--- start of LISTED RECORDS ---

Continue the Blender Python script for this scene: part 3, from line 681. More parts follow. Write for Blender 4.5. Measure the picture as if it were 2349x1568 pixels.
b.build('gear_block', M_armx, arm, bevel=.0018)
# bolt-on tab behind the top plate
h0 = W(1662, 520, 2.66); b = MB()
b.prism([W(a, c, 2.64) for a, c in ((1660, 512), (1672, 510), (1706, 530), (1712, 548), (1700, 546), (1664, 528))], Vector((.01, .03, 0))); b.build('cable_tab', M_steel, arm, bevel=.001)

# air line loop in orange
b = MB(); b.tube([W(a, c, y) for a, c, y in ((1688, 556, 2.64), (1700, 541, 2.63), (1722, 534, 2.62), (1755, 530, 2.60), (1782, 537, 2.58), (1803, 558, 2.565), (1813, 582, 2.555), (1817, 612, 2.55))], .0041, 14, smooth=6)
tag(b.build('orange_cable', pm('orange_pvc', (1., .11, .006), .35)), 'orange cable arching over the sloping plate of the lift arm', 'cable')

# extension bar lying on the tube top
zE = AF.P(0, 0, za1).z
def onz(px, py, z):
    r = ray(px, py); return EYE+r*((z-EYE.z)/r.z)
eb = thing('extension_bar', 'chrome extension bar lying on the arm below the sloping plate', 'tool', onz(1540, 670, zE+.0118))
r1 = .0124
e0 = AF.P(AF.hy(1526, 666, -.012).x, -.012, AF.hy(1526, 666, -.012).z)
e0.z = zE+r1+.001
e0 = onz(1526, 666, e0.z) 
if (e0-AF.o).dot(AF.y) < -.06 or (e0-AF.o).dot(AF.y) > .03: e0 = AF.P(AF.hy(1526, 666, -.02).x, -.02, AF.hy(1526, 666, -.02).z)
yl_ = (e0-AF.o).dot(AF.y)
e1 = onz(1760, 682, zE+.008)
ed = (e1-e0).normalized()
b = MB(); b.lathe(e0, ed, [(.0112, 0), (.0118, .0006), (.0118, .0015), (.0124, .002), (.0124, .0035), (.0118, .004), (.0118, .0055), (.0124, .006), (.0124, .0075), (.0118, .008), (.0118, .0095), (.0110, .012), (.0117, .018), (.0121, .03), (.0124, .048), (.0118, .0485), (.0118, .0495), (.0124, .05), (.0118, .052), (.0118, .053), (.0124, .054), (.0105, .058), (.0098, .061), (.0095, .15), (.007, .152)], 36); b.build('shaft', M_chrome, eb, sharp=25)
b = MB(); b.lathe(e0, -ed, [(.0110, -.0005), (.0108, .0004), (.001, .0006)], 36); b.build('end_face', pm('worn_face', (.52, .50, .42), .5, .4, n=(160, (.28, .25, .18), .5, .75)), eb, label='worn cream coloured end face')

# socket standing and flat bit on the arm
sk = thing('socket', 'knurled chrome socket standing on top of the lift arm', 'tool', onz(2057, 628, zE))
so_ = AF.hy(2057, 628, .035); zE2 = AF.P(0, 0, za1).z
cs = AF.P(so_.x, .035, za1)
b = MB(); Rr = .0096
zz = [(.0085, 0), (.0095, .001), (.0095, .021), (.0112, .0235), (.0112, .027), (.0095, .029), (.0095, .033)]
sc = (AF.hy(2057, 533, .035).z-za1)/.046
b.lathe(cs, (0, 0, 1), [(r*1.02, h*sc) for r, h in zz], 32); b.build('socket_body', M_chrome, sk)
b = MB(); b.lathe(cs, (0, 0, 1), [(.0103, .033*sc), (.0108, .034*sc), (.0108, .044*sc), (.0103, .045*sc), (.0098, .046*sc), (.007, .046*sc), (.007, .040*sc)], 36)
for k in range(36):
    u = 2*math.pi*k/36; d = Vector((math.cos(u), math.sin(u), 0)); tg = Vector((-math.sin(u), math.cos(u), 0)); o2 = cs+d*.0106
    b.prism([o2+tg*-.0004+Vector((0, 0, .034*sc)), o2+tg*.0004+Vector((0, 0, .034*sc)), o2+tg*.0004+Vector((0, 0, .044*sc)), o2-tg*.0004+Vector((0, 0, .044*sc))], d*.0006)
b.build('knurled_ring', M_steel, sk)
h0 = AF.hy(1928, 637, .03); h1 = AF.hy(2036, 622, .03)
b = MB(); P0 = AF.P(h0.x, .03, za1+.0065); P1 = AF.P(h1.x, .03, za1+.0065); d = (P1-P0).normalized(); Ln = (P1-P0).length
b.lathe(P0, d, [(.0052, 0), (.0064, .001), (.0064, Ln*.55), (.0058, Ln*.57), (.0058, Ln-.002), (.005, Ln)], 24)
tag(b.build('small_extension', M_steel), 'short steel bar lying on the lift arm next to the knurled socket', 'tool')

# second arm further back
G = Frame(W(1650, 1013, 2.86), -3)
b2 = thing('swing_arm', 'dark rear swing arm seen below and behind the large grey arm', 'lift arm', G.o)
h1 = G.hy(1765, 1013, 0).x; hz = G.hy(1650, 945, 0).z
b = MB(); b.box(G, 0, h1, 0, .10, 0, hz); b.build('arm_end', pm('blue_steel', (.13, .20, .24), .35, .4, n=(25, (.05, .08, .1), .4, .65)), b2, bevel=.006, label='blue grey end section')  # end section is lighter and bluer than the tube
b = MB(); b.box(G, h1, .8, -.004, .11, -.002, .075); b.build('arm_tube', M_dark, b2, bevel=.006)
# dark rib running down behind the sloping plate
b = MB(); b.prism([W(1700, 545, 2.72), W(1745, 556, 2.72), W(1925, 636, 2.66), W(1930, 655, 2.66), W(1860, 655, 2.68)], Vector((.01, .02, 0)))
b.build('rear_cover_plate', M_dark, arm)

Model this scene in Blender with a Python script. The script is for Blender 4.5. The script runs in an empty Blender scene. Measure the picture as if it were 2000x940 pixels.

--- end of LISTED RECORDS ---

Retype every entry above, word for word.

- WRITTEN ANSWER:
Continue the Blender Python script for this scene: part 3, from line 681. More parts follow. Write for Blender 4.5. Measure the picture as if it were 2349x1568 pixels.
b.build('gear_block', M_armx, arm, bevel=.0018)
# bolt-on tab behind the top plate
h0 = W(1662, 520, 2.66); b = MB()
b.prism([W(a, c, 2.64) for a, c in ((1660, 512), (1672, 510), (1706, 530), (1712, 548), (1700, 546), (1664, 528))], Vector((.01, .03, 0))); b.build('cable_tab', M_steel, arm, bevel=.001)

# air line loop in orange
b = MB(); b.tube([W(a, c, y) for a, c, y in ((1688, 556, 2.64), (1700, 541, 2.63), (1722, 534, 2.62), (1755, 530, 2.60), (1782, 537, 2.58), (1803, 558, 2.565), (1813, 582, 2.555), (1817, 612, 2.55))], .0041, 14, smooth=6)
tag(b.build('orange_cable', pm('orange_pvc', (1., .11, .006), .35)), 'orange cable arching over the sloping plate of the lift arm', 'cable')

# extension bar lying on the tube top
zE = AF.P(0, 0, za1).z
def onz(px, py, z):
    r = ray(px, py); return EYE+r*((z-EYE.z)/r.z)
eb = thing('extension_bar', 'chrome extension bar lying on the arm below the sloping plate', 'tool', onz(1540, 670, zE+.0118))
r1 = .0124
e0 = AF.P(AF.hy(1526, 666, -.012).x, -.012, AF.hy(1526, 666, -.012).z)
e0.z = zE+r1+.001
e0 = onz(1526, 666, e0.z) 
if (e0-AF.o).dot(AF.y) < -.06 or (e0-AF.o).dot(AF.y) > .03: e0 = AF.P(AF.hy(1526, 666, -.02).x, -.02, AF.hy(1526, 666, -.02).z)
yl_ = (e0-AF.o).dot(AF.y)
e1 = onz(1760, 682, zE+.008)
ed = (e1-e0).normalized()
b = MB(); b.lathe(e0, ed, [(.0112, 0), (.0118, .0006), (.0118, .0015), (.0124, .002), (.0124, .0035), (.0118, .004), (.0118, .0055), (.0124, .006), (.0124, .0075), (.0118, .008), (.0118, .0095), (.0110, .012), (.0117, .018), (.0121, .03), (.0124, .048), (.0118, .0485), (.0118, .0495), (.0124, .05), (.0118, .052), (.0118, .053), (.0124, .054), (.0105, .058), (.0098, .061), (.0095, .15), (.007, .152)], 36); b.build('shaft', M_chrome, eb, sharp=25)
b = MB(); b.lathe(e0, -ed, [(.0110, -.0005), (.0108, .0004), (.001, .0006)], 36); b.build('end_face', pm('worn_face', (.52, .50, .42), .5, .4, n=(160, (.28, .25, .18), .5, .75)), eb, label='worn cream coloured end face')

# socket standing and flat bit on the arm
sk = thing('socket', 'knurled chrome socket standing on top of the lift arm', 'tool', onz(2057, 628, zE))
so_ = AF.hy(2057, 628, .035); zE2 = AF.P(0, 0, za1).z
cs = AF.P(so_.x, .035, za1)
b = MB(); Rr = .0096
zz = [(.0085, 0), (.0095, .001), (.0095, .021), (.0112, .0235), (.0112, .027), (.0095, .029), (.0095, .033)]
sc = (AF.hy(2057, 533, .035).z-za1)/.046
b.lathe(cs, (0, 0, 1), [(r*1.02, h*sc) for r, h in zz], 32); b.build('socket_body', M_chrome, sk)
b = MB(); b.lathe(cs, (0, 0, 1), [(.0103, .033*sc), (.0108, .034*sc), (.0108, .044*sc), (.0103, .045*sc), (.0098, .046*sc), (.007, .046*sc), (.007, .040*sc)], 36)
for k in range(36):
    u = 2*math.pi*k/36; d = Vector((math.cos(u), math.sin(u), 0)); tg = Vector((-math.sin(u), math.cos(u), 0)); o2 = cs+d*.0106
    b.prism([o2+tg*-.0004+Vector((0, 0, .034*sc)), o2+tg*.0004+Vector((0, 0, .034*sc)), o2+tg*.0004+Vector((0, 0, .044*sc)), o2-tg*.0004+Vector((0, 0, .044*sc))], d*.0006)
b.build('knurled_ring', M_steel, sk)
h0 = AF.hy(1928, 637, .03); h1 = AF.hy(2036, 622, .03)
b = MB(); P0 = AF.P(h0.x, .03, za1+.0065); P1 = AF.P(h1.x, .03, za1+.0065); d = (P1-P0).normalized(); Ln = (P1-P0).length
b.lathe(P0, d, [(.0052, 0), (.0064, .001), (.0064, Ln*.55), (.0058, Ln*.57), (.0058, Ln-.002), (.005, Ln)], 24)
tag(b.build('small_extension', M_steel), 'short steel bar lying on the lift arm next to the knurled socket', 'tool')

# second arm further back
G = Frame(W(1650, 1013, 2.86), -3)
b2 = thing('swing_arm', 'dark rear swing arm seen below and behind the large grey arm', 'lift arm', G.o)
h1 = G.hy(1765, 1013, 0).x; hz = G.hy(1650, 945, 0).z
b = MB(); b.box(G, 0, h1, 0, .10, 0, hz); b.build('arm_end', pm('blue_steel', (.13, .20, .24), .35, .4, n=(25, (.05, .08, .1), .4, .65)), b2, bevel=.006, label='blue grey end section')  # end section is lighter and bluer than the tube
b = MB(); b.box(G, h1, .8, -.004, .11, -.002, .075); b.build('arm_tube', M_dark, b2, bevel=.006)
# dark rib running down behind the sloping plate
b = MB(); b.prism([W(1700, 545, 2.72), W(1745, 556, 2.72), W(1925, 636, 2.66), W(1930, 655, 2.66), W(1860, 655, 2.68)], Vector((.01, .02, 0)))
b.build('rear_cover_plate', M_dark, arm)

Model this scene in Blender with a Python script. The script is for Blender 4.5. The script runs in an empty Blender scene. Measure the picture as if it were 2000x940 pixels.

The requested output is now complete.